Furacão do morro de São Carlos, na zona norte do Rio, berço do samba, Luiz Melodia foi abraçado pelo mainstream da época, mas não cooptado. Esse corpo estranho de pegada samba, soul, rock, blues, choro, forró, bolero e o que mais quisesse colocar no balaio. Essa pérola negra de versos cortantes de amor romântico e carnal, do trágico cotidiano, o horror informal. Do desconforto ao consumismo desenfreado, reflexo típico do seu tempo – a virada dos 60 para os 70 – de uma forma absolutamente livre e sensual. A crítica social fluída.
“Se a gente falasse menos / talvez compreendesse mais / teatro, boate, cinema / qualquer prazer não satisfaz / (…) mas o tudo que se tem não representa nada / tá na cara que o jovem tem seu automóvel / o tudo que se tem / não representa tudo” canta ele em “Congênito”, a abertura do espetacular “Maravilhas Contemporâneas”, de 1976. Junto com “Pérola Negra”, de 73 – os 28 minutos de um jovem até então desconhecido no auge dos seus 22 anos que o colocou para sempre no panteão da música brasileira – e “Mico de Circo”, de 1978, esses três discos (somente eles) são suficientes para colocar Melodia entre os grandes músicos da história da humanidade.
De concisão fina e ácida, comprimindo em músicas curtas uma sonoridade riquíssima – de estilos, de instrumentos, de harmonias – e lírica afiada, Melodia se vai aos 66 anos de forma precoce.

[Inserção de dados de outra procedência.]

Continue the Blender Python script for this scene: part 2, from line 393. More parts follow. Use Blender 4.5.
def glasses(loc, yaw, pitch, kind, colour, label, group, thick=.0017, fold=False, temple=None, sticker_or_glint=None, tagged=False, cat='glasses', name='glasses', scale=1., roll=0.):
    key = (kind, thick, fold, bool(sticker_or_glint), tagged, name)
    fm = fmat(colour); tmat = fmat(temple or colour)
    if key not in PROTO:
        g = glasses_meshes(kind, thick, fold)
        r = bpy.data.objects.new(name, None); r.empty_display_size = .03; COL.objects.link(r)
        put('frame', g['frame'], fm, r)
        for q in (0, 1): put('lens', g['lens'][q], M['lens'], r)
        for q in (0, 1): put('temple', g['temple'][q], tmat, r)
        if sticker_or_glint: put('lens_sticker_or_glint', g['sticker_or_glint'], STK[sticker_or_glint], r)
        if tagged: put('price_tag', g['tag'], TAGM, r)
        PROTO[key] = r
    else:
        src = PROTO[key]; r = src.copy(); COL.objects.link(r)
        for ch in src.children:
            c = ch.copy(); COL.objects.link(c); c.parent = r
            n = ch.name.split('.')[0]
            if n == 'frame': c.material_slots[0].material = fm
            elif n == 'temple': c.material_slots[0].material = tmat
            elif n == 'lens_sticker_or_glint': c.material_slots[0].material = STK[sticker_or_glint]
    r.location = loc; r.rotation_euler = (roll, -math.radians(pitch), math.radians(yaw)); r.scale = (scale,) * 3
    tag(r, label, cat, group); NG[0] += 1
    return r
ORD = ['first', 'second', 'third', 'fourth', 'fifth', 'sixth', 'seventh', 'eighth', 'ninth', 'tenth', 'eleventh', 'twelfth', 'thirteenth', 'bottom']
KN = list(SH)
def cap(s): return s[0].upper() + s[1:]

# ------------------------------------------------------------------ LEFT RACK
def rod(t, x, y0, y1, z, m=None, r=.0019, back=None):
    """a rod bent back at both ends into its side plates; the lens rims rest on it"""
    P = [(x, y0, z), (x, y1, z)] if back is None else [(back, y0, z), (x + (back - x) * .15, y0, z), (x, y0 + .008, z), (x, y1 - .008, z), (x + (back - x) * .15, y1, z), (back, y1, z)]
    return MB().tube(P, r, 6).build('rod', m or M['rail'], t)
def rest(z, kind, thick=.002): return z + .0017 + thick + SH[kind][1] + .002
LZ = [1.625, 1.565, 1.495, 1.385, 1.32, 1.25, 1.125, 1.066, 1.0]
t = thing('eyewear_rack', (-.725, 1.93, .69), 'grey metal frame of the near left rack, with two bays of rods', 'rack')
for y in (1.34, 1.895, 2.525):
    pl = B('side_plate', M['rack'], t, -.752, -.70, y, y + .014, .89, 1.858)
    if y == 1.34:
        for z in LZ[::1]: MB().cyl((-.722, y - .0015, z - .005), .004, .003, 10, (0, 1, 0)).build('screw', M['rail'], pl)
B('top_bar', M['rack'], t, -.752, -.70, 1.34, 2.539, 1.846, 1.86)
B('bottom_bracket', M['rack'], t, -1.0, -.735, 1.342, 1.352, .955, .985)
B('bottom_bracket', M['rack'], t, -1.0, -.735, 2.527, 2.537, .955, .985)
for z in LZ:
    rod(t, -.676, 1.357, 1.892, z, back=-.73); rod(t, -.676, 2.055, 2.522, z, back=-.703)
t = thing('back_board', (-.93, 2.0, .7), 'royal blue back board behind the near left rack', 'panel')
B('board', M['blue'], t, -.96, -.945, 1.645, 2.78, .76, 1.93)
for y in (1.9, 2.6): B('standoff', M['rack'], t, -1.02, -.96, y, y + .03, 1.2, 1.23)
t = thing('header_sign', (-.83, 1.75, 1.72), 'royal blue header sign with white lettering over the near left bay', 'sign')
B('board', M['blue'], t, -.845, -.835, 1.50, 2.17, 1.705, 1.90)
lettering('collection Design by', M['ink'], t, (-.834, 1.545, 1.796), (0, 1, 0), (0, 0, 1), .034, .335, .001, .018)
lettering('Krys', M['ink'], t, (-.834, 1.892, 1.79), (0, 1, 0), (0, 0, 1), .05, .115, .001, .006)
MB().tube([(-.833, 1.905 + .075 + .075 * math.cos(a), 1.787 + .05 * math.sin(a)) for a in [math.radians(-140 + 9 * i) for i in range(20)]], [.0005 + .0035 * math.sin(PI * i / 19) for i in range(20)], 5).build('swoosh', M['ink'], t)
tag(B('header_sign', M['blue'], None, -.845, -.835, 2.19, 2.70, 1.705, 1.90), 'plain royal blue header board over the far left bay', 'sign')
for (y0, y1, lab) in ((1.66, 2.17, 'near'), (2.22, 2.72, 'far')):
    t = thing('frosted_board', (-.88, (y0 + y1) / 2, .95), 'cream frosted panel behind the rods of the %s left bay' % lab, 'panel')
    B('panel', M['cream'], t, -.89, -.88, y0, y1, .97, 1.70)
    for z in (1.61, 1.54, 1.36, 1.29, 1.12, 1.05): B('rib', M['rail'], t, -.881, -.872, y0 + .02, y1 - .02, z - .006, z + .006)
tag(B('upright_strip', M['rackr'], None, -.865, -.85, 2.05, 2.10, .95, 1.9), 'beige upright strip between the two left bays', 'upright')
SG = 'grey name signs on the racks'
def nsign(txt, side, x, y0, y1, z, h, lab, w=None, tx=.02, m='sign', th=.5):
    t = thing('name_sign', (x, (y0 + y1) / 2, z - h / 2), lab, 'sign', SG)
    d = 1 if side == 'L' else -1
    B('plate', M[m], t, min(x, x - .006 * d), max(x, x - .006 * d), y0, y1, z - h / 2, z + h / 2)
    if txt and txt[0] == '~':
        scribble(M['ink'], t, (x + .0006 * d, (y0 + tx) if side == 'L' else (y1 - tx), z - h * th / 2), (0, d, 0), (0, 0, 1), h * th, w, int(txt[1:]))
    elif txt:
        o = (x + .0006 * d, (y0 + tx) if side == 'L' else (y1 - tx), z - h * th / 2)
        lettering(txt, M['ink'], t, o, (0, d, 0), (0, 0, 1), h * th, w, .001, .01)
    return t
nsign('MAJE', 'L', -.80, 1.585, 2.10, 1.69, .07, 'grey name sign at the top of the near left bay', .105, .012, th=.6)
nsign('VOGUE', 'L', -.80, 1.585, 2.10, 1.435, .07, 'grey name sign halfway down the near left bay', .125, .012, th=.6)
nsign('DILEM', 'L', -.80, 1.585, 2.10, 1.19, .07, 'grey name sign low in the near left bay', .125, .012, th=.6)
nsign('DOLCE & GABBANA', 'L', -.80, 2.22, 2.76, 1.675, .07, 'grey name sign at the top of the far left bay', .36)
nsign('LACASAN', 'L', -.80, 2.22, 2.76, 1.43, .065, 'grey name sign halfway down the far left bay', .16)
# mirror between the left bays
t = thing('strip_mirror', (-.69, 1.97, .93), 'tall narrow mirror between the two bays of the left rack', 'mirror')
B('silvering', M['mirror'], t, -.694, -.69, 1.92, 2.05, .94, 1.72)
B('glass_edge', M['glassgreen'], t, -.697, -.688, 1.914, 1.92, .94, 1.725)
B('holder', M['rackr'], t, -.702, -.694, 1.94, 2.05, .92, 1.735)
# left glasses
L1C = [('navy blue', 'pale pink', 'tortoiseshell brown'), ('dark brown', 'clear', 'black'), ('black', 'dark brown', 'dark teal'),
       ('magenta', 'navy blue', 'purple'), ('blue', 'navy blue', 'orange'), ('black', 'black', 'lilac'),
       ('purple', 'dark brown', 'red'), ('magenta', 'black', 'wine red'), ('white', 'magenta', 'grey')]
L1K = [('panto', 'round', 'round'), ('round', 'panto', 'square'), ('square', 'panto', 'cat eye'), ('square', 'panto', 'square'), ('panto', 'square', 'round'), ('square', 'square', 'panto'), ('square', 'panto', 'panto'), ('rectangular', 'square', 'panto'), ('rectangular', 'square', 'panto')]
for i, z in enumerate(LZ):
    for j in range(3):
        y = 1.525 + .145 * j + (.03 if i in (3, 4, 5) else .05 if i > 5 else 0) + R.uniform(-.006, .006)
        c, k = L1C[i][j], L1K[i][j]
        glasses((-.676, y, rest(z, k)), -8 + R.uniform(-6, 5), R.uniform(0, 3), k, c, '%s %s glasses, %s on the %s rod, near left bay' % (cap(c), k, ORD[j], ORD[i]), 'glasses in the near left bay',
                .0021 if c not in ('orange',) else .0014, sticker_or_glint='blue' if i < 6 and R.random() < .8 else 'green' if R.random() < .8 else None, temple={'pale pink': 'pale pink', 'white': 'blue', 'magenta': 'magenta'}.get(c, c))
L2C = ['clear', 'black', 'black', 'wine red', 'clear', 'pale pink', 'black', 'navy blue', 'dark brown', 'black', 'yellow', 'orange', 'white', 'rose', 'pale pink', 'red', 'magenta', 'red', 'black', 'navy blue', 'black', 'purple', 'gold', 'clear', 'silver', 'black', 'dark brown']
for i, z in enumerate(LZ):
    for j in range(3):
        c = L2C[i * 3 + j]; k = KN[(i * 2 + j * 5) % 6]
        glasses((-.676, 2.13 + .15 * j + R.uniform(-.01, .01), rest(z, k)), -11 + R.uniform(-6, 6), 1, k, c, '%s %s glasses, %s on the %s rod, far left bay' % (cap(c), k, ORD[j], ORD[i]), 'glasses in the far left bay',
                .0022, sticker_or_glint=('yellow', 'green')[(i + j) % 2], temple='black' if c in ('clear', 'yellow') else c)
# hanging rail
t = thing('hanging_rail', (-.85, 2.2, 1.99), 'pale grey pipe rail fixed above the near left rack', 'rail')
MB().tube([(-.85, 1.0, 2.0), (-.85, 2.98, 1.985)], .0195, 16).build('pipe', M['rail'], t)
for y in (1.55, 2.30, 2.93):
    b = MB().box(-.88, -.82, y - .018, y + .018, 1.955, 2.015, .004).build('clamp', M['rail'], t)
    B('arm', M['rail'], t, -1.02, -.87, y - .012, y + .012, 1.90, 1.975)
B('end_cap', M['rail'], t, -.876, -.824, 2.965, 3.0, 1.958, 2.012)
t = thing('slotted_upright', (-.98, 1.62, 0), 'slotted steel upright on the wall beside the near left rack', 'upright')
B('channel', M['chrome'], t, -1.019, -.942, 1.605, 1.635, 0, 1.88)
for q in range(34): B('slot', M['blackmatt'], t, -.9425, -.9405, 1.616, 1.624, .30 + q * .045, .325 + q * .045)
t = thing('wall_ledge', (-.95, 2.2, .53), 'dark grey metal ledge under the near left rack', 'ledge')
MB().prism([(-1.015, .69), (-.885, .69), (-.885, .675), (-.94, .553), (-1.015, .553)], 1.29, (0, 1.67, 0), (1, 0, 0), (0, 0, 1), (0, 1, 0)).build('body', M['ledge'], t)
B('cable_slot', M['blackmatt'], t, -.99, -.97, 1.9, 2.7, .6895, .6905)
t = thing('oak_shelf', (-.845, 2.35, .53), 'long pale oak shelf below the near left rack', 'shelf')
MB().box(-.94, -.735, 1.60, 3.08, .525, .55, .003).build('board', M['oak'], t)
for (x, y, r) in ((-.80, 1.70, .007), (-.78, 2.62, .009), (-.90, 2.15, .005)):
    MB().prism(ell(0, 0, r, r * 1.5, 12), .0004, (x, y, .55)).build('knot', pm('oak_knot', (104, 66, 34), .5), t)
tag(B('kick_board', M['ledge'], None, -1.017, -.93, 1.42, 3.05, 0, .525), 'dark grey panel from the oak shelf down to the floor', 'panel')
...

Introduzido ao grande esquema de Roberto Menescal/Philips e Guilherme Araújo por Waly Salomão e Torquato Neto, cantado por Gal Costa, Caetano Veloso, amigo de Jards Macalé, Sérgio Sampaio e tantos outros, vai-se um gênio absoluto, capaz de transformar músicas como “Baby Rose” em uma aula de desconstrução. Hoje tudo está fechado, baby. Vamos passear na praça enquanto o lobo não vem.
Poucos discos tem o peso de “Pérola Negra”. Poucos carregam uma capacidade tão rara de passear com tamanha desenvoltura em temas musicais tão diversos e um lirismo que beira o absurdo. “Quem sou eu / sou um morto que viveu / corpo humano que venceu / ninguém morreu (…) / a dança da morte / ninguém frequentava (…) / um morto mais vivo / de vida privada / no dia seguinte / o seguinte falhou” versa em “Abundantemente Morte”, música que sempre me pegou pela jugular, me colocou com suavidade contra a parede em sua sanha de sutileza travestida de violência.
Muitíssimo cedo, parecia ter a consciência da fragilidade da vida, da impermanência gravada na pele, de que tudo é local e efêmero. Moleque atrevido de voz singular, provocando o trivial com gana ímpar. Tá tudo solto por aí, tá tudo assim.
Para um disco em que todas as faixas são obras-primas – de “Estácio, Eu e Você”, “Vale Quanto Pesa”, “Farrapo Humano”, “Magrelinha” a “Forró de Janeiro” – é na faixa-título, eternizada, que Melodia deixa os rastros do que pautaria toda a sua carreira, sua busca e suas intenções desde então. Perdemos um dos raros, raríssimos, em uma época já dura o bastante.
Tente usar a roupa que eu estou usando. Tente esquecer em que ano estamos. Arranje algum sangue, escreva num pano.